Le "père de la physique moderne" – qui a lui-même influencé le lancement du projet Manhattan (visant à mettre au point la première bombe atomique pendant la Seconde Guerre mondiale) – a écrit ces mots il y a 75 ans. Pourtant, à écouter des politiciens soi-disant sérieux ou à lire les "penseurs" de nombreux groupes de réflexion de l’establishment, il est douloureusement évident que les "modes de pensée" des puissants n’ont encore pas beaucoup changé.

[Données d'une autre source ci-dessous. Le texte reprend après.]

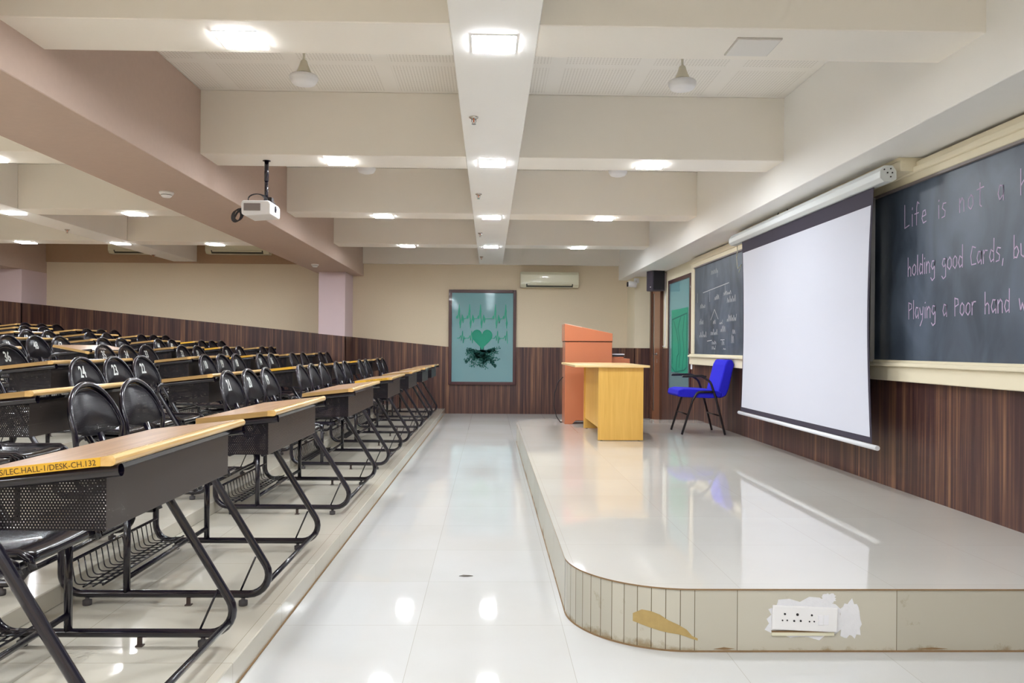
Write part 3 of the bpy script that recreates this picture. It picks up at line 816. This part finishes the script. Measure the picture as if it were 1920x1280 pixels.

Donc, à moins que le courageux et risqué Ave Maria d’Ellsberg ne fasse bouger l’aiguille un peu plus que d’habitude – ou qu’un grand nombre de vrais citoyens se mettent à faire la même chose en masse – il semble bien que les Américains, et le reste des citoyens du monde, non consultés, sont sûrs de continuer de dériver vers la catastrophe. Peut-être même allant de l’illusion à l’extinction. Voilà maintenant des décennies qu’Ellsberg soutient la même chose, et bien que dans un article récent de The Nation on lise que « le bonheur n’est pas un état d’esprit qu’Ellsberg porte à la boutonnière », il a l’intention de mourir en luttant. Lorsqu’on lui a demandé si, à 90 ans, « il pourrait ralentir un peu » et passer le relais à des militants plus jeunes, il a répondu : « Je continuerai d’essayer de sensibiliser les gens jusqu’au jour de ma mort. Je pense que notre politique nucléaire est... dangereusement délirante. » Voilà tout.

Daniel Ellsberg ne possède pas une once de lâcheté –et nous devrions prendre exemple sur lui.